_SHORT PROBLEM_: In the listing below, locate the lines that hold "from" and copy them.

_DATA_:
-- start --

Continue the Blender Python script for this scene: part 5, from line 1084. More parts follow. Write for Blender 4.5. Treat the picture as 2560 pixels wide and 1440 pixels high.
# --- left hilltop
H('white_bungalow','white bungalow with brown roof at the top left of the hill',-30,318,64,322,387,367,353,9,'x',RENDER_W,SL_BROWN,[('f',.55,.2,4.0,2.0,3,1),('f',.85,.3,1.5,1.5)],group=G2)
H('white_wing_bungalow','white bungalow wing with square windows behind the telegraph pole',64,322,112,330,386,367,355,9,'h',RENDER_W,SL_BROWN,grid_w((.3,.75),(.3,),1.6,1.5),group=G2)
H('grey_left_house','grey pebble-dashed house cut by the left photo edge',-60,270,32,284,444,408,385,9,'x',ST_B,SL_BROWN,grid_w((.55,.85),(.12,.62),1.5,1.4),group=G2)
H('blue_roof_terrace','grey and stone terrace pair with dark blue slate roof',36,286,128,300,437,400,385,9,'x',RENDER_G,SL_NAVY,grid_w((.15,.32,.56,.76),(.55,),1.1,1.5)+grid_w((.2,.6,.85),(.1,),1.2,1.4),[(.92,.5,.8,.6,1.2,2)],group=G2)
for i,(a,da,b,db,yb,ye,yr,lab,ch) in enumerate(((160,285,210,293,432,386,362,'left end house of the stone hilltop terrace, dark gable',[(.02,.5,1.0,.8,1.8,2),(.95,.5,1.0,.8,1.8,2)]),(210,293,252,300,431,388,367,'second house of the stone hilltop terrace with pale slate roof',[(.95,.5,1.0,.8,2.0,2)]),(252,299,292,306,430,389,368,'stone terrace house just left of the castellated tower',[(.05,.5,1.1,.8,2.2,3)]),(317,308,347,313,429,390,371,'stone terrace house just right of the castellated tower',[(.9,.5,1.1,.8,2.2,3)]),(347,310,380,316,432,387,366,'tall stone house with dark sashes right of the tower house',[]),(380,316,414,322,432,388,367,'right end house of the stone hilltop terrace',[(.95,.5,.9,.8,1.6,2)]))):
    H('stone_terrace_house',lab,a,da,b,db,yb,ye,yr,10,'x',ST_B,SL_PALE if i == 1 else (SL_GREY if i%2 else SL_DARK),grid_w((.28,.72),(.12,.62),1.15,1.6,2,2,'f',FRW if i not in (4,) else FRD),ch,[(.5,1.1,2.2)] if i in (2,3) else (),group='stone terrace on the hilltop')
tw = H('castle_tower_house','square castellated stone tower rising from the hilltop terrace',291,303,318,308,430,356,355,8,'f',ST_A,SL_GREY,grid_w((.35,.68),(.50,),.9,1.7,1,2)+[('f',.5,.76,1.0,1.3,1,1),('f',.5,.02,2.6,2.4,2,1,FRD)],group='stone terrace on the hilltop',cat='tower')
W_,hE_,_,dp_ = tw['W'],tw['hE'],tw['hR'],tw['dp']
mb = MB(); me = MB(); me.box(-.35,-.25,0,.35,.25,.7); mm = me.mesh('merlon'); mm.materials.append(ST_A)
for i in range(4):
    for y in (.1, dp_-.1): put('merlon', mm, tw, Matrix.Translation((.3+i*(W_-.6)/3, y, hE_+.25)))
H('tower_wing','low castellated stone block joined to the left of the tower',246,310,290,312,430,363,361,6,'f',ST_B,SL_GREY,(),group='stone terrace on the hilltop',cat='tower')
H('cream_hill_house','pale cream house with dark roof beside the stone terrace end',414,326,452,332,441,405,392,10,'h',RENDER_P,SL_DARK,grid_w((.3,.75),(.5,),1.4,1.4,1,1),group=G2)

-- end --

_EXPECTED ANSWER_:
Continue the Blender Python script for this scene: part 5, from line 1084. More parts follow. Write for Blender 4.5. Treat the picture as 2560 pixels wide and 1440 pixels high.
tw = H('castle_tower_house','square castellated stone tower rising from the hilltop terrace',291,303,318,308,430,356,355,8,'f',ST_A,SL_GREY,grid_w((.35,.68),(.50,),.9,1.7,1,2)+[('f',.5,.76,1.0,1.3,1,1),('f',.5,.02,2.6,2.4,2,1,FRD)],group='stone terrace on the hilltop',cat='tower')